# [Problem details]
Using the data below, copy each line that includes the word "scene".

--- BEGIN ---

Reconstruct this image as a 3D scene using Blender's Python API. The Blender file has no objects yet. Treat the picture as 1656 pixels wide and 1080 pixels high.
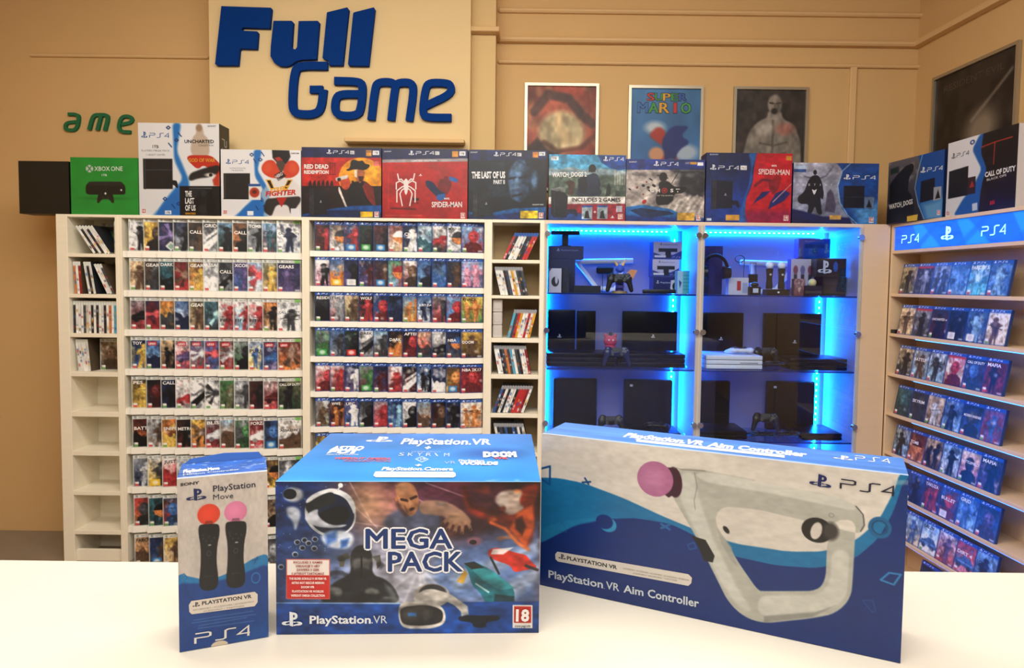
import bpy, bmesh, math, random
import numpy as np
from mathutils import Vector, Matrix
C = bpy.context.scene.collection
SC = bpy.context.scene
R = math.radians
# ---------------------------------------------------------------- camera
FPX = 1103.0; PX, PY = 853.0, 518.0; CZ = 1.70
CROT = Matrix.Rotation(R(90-3.1), 3, 'X') @ Matrix.Rotation(R(0.72), 3, 'Z')
cd = bpy.data.cameras.new('camera'); cam = bpy.data.objects.new('camera', cd); C.objects.link(cam)
cam.location = (0, 0, CZ); cam.rotation_euler = CROT.to_euler()
cd.sensor_fit = 'HORIZONTAL'; cd.sensor_width = 36; cd.lens = 36*FPX/1656
cd.shift_x = (828-PX)/1656; cd.shift_y = (PY-540)/1656
cd.clip_start = 0.05
SC.camera = cam
SC.view_settings.view_transform = 'Standard'; SC.view_settings.look = 'None'
SC.view_settings.gamma = 1.0; SC.view_settings.use_curve_mapping = False
SC.view_settings.exposure = 0.12
# ---------------------------------------------------------------- world and room lamps
w = bpy.data.worlds.new('room_world'); SC.world = w; w.use_nodes = True
w.node_tree.nodes['Background'].inputs[0].default_value = (1.0, .92, .80, 1)
w.node_tree.nodes['Background'].inputs[1].default_value = 0.25
def area(name, loc, rot, sx, sy, power, col):
    l = bpy.data.lights.new(name, 'AREA'); l.shape = 'RECTANGLE'; l.size = sx; l.size_y = sy
    l.energy = power; l.color = col
    o = bpy.data.objects.new(name, l); C.objects.link(o); o.location = loc; o.rotation_euler = rot; return o
area('ceiling_panel_light', (-.55, 1.9, 3.55), (R(18), 0, 0), 3.4, .8, 80, (1, .95, .86))
area('ceiling_panel_light', (0.2, 0.1, 3.55), (R(10), 0, 0), 3.6, .9, 74, (1, .95, .86))
area('ceiling_panel_light', (0, -1.9, 3.5), (R(35), 0, 0), 3.6, .9, 55, (1, .95, .88))
# ---------------------------------------------------------------- helpers
def at(px, py, Y):
    "world point at depth Y that the photo shows at (px, py)"
    d = CROT @ Vector(((px-PX)/FPX, (PY-py)/FPX, -1))
    t = Y/d.y
    return Vector((d.x*t, Y, CZ+d.z*t))
def X(px, Y=4.0, py=458): return at(px, py, Y).x
def Z(py, Y=4.0, px=853): return at(px, py, Y).z
def lin(c):
    c = np.asarray(c, float)/255.0
    return np.where(c <= .04045, c/12.92, ((c+.055)/1.055)**2.4)
def tag(o, label=None, cat=None, group=None, kind=None):
    if label: o['label'] = label
    if cat: o['category'] = cat
    if group: o['group'] = group
    if kind: o['kind'] = kind
    return o
def empty(name, loc, rz=0, label=None, cat=None, group=None):
    o = bpy.data.objects.new(name, None); C.objects.link(o); o.location = loc
    o.rotation_euler = (0, 0, rz); o.empty_display_size = .05
    return tag(o, label, cat, group)
MATS = {}
def mat(name, col, rough=.5, metal=0, emit=None, es=0, spec=.5, noise=0, nscale=8, stretch=(1,1,1), bump=0, coat=0):
    if name in MATS: return MATS[name]
    m = bpy.data.materials.new(name); m.use_nodes = True; nt = m.node_tree; b = nt.nodes['Principled BSDF']
    c = tuple(float(v) for v in lin(col))+(1,)
    b.inputs['Base Color'].default_value = c; b.inputs['Roughness'].default_value = rough
    b.inputs['Metallic'].default_value = metal; b.inputs['Specular IOR Level'].default_value = spec
    b.inputs['Coat Weight'].default_value = coat
    if emit is not None:
        b.inputs['Emission Color'].default_value = tuple(emit)+(1,); b.inputs['Emission Strength'].default_value = es
    if noise or bump:
        tc = nt.nodes.new('ShaderNodeTexCoord'); mp = nt.nodes.new('ShaderNodeMapping'); mp.inputs['Scale'].default_value = stretch
        nz = nt.nodes.new('ShaderNodeTexNoise'); nz.inputs['Scale'].default_value = nscale; nz.inputs['Detail'].default_value = 5
        nt.links.new(tc.outputs['Object'], mp.inputs[0]); nt.links.new(mp.outputs[0], nz.inputs[0])
        if noise:
            mx = nt.nodes.new('ShaderNodeMix'); mx.data_type = 'RGBA'
            mx.inputs[6].default_value = tuple(v*(1-noise) for v in c[:3])+(1,)
            mx.inputs[7].default_value = tuple(min(1, v*(1+noise)) for v in c[:3])+(1,)
            nt.links.new(nz.outputs[0], mx.inputs[0]); nt.links.new(mx.outputs[2], b.inputs['Base Color'])
        if bump:
            bp = nt.nodes.new('ShaderNodeBump'); bp.inputs['Strength'].default_value = bump; bp.inputs['Distance'].default_value = .002
            nt.links.new(nz.outputs[0], bp.inputs['Height']); nt.links.new(bp.outputs[0], b.inputs['Normal'])
    MATS[name] = m; return m
def attr_mat(name, rough=.4, emit=0, coat=0):
    m = bpy.data.materials.new(name); m.use_nodes = True; nt = m.node_tree; b = nt.nodes['Principled BSDF']
    a = nt.nodes.new('ShaderNodeAttribute'); a.attribute_name = 'Print'
    nt.links.new(a.outputs['Color'], b.inputs['Base Color']); b.inputs['Roughness'].default_value = rough
    b.inputs['Coat Weight'].default_value = coat
    if emit:
        nt.links.new(a.outputs['Color'], b.inputs['Emission Color']); b.inputs['Emission Strength'].default_value = emit
    MATS[name] = m; return m
PRINT = attr_mat('printed_card', .42); CASEM = attr_mat('printed_sleeve', .38); POSTER = attr_mat('poster_paper', .5)
SIGNM = attr_mat('backlit_print', .4, 2.1)
SIGNM.node_tree.nodes['Principled BSDF'].inputs['Specular IOR Level'].default_value = .2
for l_ in list(SIGNM.node_tree.links):
    if l_.to_socket.name == 'Base Color': SIGNM.node_tree.links.remove(l_)
SIGNM.node_tree.nodes['Principled BSDF'].inputs['Base Color'].default_value = (.02, .03, .05, 1)
class MB:
    "collects simple solids in one bmesh"
    def __init__(s): s.bm = bmesh.new()
    def box(s, x0, y0, z0, x1, y1, z1, bev=0, M=None, seg=1):
        r = bmesh.ops.create_cube(s.bm, size=1); vs = r['verts']
        bmesh.ops.scale(s.bm, vec=(abs(x1-x0), abs(y1-y0), abs(z1-z0)), verts=vs)
        bmesh.ops.translate(s.bm, vec=((x0+x1)/2, (y0+y1)/2, (z0+z1)/2), verts=vs)
        if bev:
            es = {e for v in vs for e in v.link_edges}
            g = bmesh.ops.bevel(s.bm, geom=list(es), offset=bev, segments=seg, affect='EDGES', profile=.5)
            vs = list({v for f in g['faces'] for v in f.verts} | {v for v in vs if v.is_valid})
        if M is not None: bmesh.ops.transform(s.bm, matrix=M, verts=vs)
        return s
    def cyl(s, p, q, r, r2=None, seg=14):
        p = Vector(p); q = Vector(q); d = q-p
        M = Matrix.Translation((p+q)/2) @ d.to_track_quat('Z', 'Y').to_matrix().to_4x4()
        bmesh.ops.create_cone(s.bm, cap_ends=True, segments=seg, radius1=r, radius2=r if r2 is None else r2, depth=d.length, matrix=M); return s
    def ball(s, c, r, sc=(1, 1, 1), rot=None, sub=2):
        M = Matrix.Translation(c) @ (rot.to_4x4() if rot else Matrix.Identity(4)) @ Matrix.Diagonal((r*sc[0], r*sc[1], r*sc[2], 1))
        bmesh.ops.create_icosphere(s.bm, subdivisions=sub, radius=1, matrix=M); return s
    def tube(s, pts, r, seg=8):
        for a, b in zip(pts, pts[1:]): s.cyl(a, b, r, seg=seg)
        for p in pts[1:-1]: s.ball(p, r, sub=1)
        return s
    def prism(s, pts, o, du, dv, n, th):
        "polygon (u,v) on a plane, extruded by th along n"
        o = Vector(o); du = Vector(du); dv = Vector(dv); n = Vector(n)
        vs = [s.bm.verts.new(o+du*a+dv*b) for a, b in pts]; v2 = [s.bm.verts.new(o+du*a+dv*b+n*th) for a, b in pts]
        fs = [s.bm.faces.new(vs), s.bm.faces.new(v2[::-1])]
        k = len(pts)
        for i in range(k): fs.append(s.bm.faces.new((vs[i], v2[i], v2[(i+1) % k], vs[(i+1) % k])))
        bmesh.ops.recalc_face_normals(s.bm, faces=fs); bmesh.ops.triangulate(s.bm, faces=[f for f in fs if len(f.verts) > 4])
        return s
    def strip(s, L, Rr, n, th):
        "raised ribbon between two rows of 3-D points"
        n = Vector(n); k = len(L); a = [[s.bm.verts.new(p+n*(o*(th-.003*j/k))) for j, p in enumerate(q)] for q in (L, Rr) for o in (0, 1)]
        fs = []
        for i in range(k-1):
            for p, q in ((1, 3), (2, 0), (0, 1), (3, 2)): fs.append(s.bm.faces.new((a[p][i], a[p][i+1], a[q][i+1], a[q][i])))
        for i in (0, k-1): fs.append(s.bm.faces.new((a[0][i], a[1][i], a[3][i], a[2][i])))
        bmesh.ops.recalc_face_normals(s.bm, faces=fs); return s
    def build(s, name, m, parent=None, smooth=False, loc=None):
        me = bpy.data.meshes.new(name); s.bm.to_mesh(me); s.bm.free(); me.materials.append(m)
        if smooth:
            for p in me.polygons: p.use_smooth = True
            try: me.set_sharp_from_angle(angle=R(40))
            except Exception: pass
        o = bpy.data.objects.new(name, me); C.objects.link(o)
        if parent: o.parent = parent
        if loc is not None: o.location = loc
        return o
def struct(mb, name, m): return tag(mb.build(name, m), kind='structure')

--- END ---

# [Exercise response]
Reconstruct this image as a 3D scene using Blender's Python API. The Blender file has no objects yet. Treat the picture as 1656 pixels wide and 1080 pixels high.
C = bpy.context.scene.collection
SC = bpy.context.scene